The speakers unanimously agreed that making money while being a content creator was challenging but possible. Walid Elmusrati owns an Airbnb that aids his income. “Diversifying your income is important,” he said. “I have content creation companies, and I manage social media accounts for celebrities. It is important to make sure that you have a safety net.”

The moderator of the session, Fuad Almasoud, Growth Director (Arabia and Africa) at eSIM store, Airalo, said that the entrepreneurial mindset helped these content creators be able to travel for money. “The new generation content creators are thinking of it from the sustainability aspect,” he said, speaking to Khaleej Times on the sidelines of the event. “How do you monetise as you go, and how do you maintain this lifestyle? With this mindset, they create different ways of making money with different activities.”

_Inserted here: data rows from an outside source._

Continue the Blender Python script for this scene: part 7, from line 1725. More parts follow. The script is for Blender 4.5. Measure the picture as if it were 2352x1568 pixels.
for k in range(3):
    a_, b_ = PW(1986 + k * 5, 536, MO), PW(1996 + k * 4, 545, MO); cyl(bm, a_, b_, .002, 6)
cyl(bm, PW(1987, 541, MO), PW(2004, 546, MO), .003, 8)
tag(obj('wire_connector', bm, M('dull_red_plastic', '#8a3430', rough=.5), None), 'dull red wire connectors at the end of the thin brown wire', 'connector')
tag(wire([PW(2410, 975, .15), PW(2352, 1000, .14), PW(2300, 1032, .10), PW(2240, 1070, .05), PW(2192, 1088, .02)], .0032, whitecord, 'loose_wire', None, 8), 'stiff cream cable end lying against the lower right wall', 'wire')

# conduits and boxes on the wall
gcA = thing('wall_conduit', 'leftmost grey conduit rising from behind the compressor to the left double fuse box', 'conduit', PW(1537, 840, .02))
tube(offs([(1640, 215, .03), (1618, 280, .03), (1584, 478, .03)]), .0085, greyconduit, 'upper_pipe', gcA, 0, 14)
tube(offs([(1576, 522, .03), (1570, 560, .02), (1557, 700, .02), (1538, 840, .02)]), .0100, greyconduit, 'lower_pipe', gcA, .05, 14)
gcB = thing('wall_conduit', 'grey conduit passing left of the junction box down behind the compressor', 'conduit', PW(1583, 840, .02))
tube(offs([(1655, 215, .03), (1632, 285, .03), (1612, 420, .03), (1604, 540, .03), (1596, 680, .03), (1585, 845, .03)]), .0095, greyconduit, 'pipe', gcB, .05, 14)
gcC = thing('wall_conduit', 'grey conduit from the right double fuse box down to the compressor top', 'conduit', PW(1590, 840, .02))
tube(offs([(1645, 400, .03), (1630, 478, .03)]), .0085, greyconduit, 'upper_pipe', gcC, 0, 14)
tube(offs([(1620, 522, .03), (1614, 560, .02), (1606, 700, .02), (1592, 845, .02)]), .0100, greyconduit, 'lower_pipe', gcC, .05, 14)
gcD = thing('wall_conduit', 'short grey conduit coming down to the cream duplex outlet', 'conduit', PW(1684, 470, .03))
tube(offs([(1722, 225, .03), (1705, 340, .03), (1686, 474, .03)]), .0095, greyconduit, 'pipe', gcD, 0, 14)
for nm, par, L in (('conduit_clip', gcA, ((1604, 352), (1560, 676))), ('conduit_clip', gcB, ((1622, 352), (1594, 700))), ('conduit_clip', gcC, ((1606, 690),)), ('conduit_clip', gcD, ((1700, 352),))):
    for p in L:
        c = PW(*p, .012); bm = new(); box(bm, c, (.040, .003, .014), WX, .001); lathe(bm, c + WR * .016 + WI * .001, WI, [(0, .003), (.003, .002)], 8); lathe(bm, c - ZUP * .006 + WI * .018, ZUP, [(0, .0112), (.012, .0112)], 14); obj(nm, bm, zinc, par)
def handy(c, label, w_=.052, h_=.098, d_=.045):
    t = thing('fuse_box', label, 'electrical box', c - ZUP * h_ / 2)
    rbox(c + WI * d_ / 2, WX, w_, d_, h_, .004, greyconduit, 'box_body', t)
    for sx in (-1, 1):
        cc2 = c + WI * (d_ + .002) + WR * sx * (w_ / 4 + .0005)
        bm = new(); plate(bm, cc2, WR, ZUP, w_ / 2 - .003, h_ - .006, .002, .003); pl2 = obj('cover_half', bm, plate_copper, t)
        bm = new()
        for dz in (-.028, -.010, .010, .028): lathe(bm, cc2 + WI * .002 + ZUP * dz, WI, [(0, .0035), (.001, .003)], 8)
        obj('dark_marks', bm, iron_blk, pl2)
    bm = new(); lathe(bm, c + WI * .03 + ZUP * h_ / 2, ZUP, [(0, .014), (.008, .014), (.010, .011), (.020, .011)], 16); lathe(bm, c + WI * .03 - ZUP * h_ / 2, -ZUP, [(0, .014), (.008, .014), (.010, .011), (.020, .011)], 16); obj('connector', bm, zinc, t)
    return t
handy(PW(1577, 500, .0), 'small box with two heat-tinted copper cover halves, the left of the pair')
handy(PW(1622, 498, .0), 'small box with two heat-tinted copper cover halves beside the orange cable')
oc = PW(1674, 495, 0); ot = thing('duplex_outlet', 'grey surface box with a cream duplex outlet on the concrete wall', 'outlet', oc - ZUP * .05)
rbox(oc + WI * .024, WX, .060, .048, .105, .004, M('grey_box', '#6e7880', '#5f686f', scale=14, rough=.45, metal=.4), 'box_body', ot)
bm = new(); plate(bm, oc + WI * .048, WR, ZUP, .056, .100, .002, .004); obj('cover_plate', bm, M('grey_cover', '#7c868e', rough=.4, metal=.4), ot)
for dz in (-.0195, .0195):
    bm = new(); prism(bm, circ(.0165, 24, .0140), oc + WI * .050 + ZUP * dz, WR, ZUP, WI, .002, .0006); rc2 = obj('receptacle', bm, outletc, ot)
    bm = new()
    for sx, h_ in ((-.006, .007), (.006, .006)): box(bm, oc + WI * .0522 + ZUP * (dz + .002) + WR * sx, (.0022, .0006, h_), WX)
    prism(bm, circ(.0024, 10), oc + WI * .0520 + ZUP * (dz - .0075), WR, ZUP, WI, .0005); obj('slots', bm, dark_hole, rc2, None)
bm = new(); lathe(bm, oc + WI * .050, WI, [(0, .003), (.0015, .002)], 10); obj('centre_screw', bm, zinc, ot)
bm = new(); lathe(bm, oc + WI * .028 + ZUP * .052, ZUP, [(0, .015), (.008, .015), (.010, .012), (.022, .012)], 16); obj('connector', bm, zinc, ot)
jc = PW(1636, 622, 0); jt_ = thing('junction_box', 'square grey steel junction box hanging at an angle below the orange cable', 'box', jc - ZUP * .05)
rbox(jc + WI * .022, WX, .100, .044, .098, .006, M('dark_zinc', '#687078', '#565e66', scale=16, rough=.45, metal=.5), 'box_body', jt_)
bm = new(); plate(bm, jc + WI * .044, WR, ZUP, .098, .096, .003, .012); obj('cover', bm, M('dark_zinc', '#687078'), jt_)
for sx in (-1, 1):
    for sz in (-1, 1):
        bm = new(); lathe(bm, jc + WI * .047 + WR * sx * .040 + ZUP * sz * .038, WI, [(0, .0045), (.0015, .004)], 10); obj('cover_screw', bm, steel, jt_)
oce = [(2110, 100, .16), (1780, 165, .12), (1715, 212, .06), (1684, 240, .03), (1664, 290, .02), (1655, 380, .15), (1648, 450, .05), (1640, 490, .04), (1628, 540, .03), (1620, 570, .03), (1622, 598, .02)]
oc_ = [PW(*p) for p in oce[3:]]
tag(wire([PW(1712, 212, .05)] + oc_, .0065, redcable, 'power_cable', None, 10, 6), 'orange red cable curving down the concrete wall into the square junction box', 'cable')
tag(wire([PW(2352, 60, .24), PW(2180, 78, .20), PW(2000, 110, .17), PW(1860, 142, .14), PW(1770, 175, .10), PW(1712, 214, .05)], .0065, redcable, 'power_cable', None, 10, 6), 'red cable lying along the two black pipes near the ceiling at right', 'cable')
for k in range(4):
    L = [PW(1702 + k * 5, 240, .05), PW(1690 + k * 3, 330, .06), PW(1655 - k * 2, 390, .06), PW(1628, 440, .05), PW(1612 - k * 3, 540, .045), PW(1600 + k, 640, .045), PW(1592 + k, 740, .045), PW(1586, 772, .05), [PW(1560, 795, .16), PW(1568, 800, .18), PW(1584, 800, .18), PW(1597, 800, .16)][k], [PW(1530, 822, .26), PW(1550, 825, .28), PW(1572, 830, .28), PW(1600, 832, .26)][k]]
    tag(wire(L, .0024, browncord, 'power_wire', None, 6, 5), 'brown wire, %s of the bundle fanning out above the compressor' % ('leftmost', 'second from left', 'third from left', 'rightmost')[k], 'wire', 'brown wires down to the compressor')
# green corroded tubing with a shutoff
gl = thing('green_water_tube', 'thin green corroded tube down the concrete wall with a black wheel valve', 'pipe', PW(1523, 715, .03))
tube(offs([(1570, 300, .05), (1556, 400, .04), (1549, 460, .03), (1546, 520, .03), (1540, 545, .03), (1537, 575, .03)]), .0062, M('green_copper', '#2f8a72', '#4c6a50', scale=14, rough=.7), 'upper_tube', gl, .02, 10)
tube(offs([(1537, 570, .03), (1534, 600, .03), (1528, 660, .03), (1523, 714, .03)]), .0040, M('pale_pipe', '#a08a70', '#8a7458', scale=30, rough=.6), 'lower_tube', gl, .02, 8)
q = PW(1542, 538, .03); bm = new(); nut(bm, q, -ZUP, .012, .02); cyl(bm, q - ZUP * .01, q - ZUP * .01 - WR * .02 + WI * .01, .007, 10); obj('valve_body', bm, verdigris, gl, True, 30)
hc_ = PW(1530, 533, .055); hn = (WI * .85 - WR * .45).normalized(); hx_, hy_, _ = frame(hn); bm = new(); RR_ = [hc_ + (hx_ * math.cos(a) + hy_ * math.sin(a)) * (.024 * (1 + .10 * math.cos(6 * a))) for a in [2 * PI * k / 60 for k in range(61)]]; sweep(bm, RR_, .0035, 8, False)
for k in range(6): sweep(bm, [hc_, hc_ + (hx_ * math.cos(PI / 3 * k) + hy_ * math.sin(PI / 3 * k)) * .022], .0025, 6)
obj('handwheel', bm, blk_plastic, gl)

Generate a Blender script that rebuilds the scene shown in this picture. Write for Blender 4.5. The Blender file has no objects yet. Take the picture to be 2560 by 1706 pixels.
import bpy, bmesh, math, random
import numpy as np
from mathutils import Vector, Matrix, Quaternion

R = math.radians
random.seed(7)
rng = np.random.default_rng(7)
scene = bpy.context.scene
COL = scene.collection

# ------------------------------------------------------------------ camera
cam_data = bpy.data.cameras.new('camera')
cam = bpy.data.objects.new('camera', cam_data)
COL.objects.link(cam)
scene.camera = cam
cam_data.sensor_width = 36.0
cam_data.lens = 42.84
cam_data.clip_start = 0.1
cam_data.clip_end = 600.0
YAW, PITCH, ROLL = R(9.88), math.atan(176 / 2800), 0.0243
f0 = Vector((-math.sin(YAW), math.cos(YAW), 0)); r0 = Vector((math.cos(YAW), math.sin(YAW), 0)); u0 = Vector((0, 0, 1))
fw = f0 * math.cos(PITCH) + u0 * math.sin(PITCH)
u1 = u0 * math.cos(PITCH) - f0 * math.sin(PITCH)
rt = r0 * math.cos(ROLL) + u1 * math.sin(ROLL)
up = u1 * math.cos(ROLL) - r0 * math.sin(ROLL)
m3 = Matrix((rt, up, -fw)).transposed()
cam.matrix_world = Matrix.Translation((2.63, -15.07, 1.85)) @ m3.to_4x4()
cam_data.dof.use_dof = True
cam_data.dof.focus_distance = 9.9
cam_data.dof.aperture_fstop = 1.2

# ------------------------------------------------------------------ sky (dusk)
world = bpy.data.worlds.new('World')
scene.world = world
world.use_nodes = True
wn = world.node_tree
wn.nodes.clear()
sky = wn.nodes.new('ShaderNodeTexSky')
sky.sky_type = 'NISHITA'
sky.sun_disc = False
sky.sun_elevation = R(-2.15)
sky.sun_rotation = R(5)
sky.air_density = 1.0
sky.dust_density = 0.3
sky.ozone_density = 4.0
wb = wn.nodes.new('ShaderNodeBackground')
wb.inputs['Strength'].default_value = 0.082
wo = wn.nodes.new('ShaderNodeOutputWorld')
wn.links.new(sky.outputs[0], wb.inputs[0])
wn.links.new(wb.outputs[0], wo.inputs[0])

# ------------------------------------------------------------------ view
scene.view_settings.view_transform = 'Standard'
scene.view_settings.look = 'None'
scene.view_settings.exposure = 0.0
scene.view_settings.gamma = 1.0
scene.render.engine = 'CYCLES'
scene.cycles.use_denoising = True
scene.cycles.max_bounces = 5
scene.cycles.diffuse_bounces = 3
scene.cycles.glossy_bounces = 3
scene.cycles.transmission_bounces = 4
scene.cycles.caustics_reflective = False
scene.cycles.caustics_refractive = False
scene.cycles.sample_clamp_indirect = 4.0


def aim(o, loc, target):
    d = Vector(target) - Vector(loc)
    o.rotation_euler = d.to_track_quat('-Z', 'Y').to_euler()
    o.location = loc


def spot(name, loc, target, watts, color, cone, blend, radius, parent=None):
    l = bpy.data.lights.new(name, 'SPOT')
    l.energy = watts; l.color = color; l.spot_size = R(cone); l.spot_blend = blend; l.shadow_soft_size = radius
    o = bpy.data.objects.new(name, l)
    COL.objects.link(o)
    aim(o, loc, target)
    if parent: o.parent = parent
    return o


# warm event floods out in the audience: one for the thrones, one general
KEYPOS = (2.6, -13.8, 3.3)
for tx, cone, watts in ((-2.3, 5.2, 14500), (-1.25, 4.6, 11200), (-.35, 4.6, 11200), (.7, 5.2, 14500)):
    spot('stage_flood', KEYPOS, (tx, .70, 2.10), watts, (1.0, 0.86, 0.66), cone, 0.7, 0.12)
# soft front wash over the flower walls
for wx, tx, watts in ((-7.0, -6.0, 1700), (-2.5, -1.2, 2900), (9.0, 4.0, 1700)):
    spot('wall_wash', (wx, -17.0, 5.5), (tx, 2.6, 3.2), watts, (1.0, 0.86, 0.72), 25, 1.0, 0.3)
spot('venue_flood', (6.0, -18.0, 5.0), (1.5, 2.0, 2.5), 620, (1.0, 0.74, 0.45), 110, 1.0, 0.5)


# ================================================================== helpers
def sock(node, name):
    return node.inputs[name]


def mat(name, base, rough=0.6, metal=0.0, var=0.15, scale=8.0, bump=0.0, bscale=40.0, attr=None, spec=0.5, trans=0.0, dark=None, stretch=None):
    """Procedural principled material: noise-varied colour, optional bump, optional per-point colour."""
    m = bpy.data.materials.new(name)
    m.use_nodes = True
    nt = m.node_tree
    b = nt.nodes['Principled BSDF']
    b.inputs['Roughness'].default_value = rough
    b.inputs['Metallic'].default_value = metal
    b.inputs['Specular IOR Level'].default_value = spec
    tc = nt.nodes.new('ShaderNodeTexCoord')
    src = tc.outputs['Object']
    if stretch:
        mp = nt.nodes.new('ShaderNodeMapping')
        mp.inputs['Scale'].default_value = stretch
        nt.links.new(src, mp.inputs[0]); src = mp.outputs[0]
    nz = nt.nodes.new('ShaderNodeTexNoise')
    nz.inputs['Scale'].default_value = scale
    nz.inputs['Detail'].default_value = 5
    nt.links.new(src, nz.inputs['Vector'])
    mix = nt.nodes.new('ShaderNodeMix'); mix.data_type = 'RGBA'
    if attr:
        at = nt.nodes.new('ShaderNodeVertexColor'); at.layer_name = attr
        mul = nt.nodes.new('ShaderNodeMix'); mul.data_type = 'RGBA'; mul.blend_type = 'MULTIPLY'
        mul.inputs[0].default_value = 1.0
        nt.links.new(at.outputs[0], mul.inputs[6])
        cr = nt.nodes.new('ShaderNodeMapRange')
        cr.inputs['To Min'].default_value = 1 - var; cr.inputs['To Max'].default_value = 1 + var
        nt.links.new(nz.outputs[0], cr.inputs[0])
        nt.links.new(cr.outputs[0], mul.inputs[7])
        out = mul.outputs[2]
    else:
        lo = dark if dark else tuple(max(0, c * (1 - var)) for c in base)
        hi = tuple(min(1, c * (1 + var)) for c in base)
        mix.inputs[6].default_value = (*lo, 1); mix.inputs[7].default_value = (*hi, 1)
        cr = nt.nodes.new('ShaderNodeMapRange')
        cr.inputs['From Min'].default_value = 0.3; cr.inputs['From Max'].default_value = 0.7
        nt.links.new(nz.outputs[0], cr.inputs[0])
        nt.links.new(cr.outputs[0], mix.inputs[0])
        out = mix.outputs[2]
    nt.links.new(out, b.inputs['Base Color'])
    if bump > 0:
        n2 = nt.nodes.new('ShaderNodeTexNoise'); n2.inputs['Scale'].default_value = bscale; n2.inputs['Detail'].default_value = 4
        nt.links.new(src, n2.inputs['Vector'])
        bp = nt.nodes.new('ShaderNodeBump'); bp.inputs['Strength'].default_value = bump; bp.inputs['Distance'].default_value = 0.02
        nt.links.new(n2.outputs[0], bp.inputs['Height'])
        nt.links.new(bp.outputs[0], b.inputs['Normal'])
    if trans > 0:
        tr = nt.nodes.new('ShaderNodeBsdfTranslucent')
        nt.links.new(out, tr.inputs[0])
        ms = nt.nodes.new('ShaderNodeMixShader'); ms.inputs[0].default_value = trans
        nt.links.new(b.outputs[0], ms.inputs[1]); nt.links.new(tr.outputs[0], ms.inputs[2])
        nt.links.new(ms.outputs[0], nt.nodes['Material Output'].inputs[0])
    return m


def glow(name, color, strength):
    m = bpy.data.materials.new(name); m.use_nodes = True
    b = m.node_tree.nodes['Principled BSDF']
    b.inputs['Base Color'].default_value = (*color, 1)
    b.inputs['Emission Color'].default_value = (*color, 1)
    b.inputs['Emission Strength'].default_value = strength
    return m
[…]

Another influencer, Kareem Elsayed, added that it is easier to make revenue on YouTube nowadays. “When we were first starting, it took years to get revenue on YouTube,” he said. “Nowadays, it has become much easier. It has almost become like a job. But the key is to create a personal relationship with your viewers and only partner with brands that suit your followers.”

However, Kasem warned people to refrain from becoming content creators to make money. “If money is the first thing on your mind, that means you don’t have passion,” he said. “You will burn out really quickly because making content is hard work. If you start because of a passion to tell stories, once you have enough followers, you will find a way to generate revenue.”


The speakers admitted that creating content constantly was often challenging, especially for their mental health. “Usually, people travel to relax, but when I travel, and I am not making content, I feel like I am wasting my time and money,” said Walid.

Kareem said that he takes scheduled breaks during the middle of the week. “Most of my travels are for work, so I schedule and take downtime during the week when everyone else is working,” he said. “Otherwise, I will get burnt out. Content is a never-ending cycle.”

Kasem added that he took up hobbies to take care of his mental health. “I picked up sports like skiing and skydiving,” he said. “These are activities I can do even when I am travelling. And usually, when I am skiing, I don’t film. That is my me-time.”